PROBLEM STATEMENT:
Extract the full listing verbatim and drop any pictures from your copy.

COLLECTED MATERIAL:
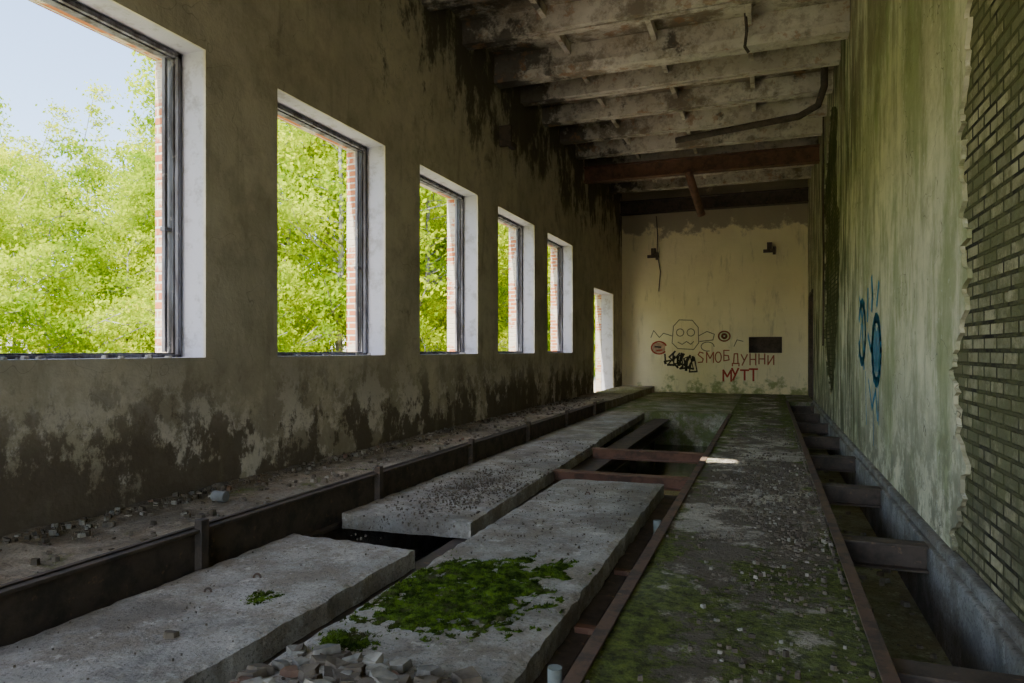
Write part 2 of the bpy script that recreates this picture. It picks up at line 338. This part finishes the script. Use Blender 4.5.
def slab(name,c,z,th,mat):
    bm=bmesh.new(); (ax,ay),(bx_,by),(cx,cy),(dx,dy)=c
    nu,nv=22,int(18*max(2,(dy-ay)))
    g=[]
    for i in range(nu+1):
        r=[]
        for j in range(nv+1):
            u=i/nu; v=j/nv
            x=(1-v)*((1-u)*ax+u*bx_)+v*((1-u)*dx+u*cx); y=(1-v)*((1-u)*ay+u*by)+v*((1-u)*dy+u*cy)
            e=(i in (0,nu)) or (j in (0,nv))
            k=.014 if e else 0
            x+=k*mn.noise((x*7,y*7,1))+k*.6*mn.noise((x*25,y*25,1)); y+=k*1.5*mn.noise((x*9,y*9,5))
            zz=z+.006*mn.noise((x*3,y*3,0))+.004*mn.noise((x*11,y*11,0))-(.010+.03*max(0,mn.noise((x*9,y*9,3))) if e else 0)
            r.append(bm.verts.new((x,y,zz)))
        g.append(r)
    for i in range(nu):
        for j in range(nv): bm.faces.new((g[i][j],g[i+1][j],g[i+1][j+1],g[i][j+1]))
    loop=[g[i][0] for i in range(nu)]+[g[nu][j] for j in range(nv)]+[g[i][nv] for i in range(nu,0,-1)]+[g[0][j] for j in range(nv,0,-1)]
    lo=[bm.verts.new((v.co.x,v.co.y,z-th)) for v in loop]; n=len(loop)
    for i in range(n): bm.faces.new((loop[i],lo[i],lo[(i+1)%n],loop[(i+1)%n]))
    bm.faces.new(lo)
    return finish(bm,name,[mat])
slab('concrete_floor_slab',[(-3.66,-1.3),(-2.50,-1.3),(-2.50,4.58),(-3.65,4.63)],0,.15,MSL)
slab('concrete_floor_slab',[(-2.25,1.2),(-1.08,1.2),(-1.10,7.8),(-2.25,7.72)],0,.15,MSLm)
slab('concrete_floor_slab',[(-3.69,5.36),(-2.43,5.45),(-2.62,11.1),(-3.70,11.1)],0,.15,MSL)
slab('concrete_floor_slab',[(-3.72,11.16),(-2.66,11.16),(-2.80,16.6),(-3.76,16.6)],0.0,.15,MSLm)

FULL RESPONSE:
Write part 2 of the bpy script that recreates this picture. It picks up at line 338. This part finishes the script. Use Blender 4.5.
def slab(name,c,z,th,mat):
    bm=bmesh.new(); (ax,ay),(bx_,by),(cx,cy),(dx,dy)=c
    nu,nv=22,int(18*max(2,(dy-ay)))
    g=[]
    for i in range(nu+1):
        r=[]
        for j in range(nv+1):
            u=i/nu; v=j/nv
            x=(1-v)*((1-u)*ax+u*bx_)+v*((1-u)*dx+u*cx); y=(1-v)*((1-u)*ay+u*by)+v*((1-u)*dy+u*cy)
            e=(i in (0,nu)) or (j in (0,nv))
            k=.014 if e else 0
            x+=k*mn.noise((x*7,y*7,1))+k*.6*mn.noise((x*25,y*25,1)); y+=k*1.5*mn.noise((x*9,y*9,5))
            zz=z+.006*mn.noise((x*3,y*3,0))+.004*mn.noise((x*11,y*11,0))-(.010+.03*max(0,mn.noise((x*9,y*9,3))) if e else 0)
            r.append(bm.verts.new((x,y,zz)))
        g.append(r)
    for i in range(nu):
        for j in range(nv): bm.faces.new((g[i][j],g[i+1][j],g[i+1][j+1],g[i][j+1]))
    loop=[g[i][0] for i in range(nu)]+[g[nu][j] for j in range(nv)]+[g[i][nv] for i in range(nu,0,-1)]+[g[0][j] for j in range(nv,0,-1)]
    lo=[bm.verts.new((v.co.x,v.co.y,z-th)) for v in loop]; n=len(loop)
    for i in range(n): bm.faces.new((loop[i],lo[i],lo[(i+1)%n],loop[(i+1)%n]))
    bm.faces.new(lo)
    return finish(bm,name,[mat])
slab('concrete_floor_slab',[(-3.66,-1.3),(-2.50,-1.3),(-2.50,4.58),(-3.65,4.63)],0,.15,MSL)
slab('concrete_floor_slab',[(-2.25,1.2),(-1.08,1.2),(-1.10,7.8),(-2.25,7.72)],0,.15,MSLm)
slab('concrete_floor_slab',[(-3.69,5.36),(-2.43,5.45),(-2.62,11.1),(-3.70,11.1)],0,.15,MSL)
slab('concrete_floor_slab',[(-3.72,11.16),(-2.66,11.16),(-2.80,16.6),(-3.76,16.6)],0.0,.15,MSLm)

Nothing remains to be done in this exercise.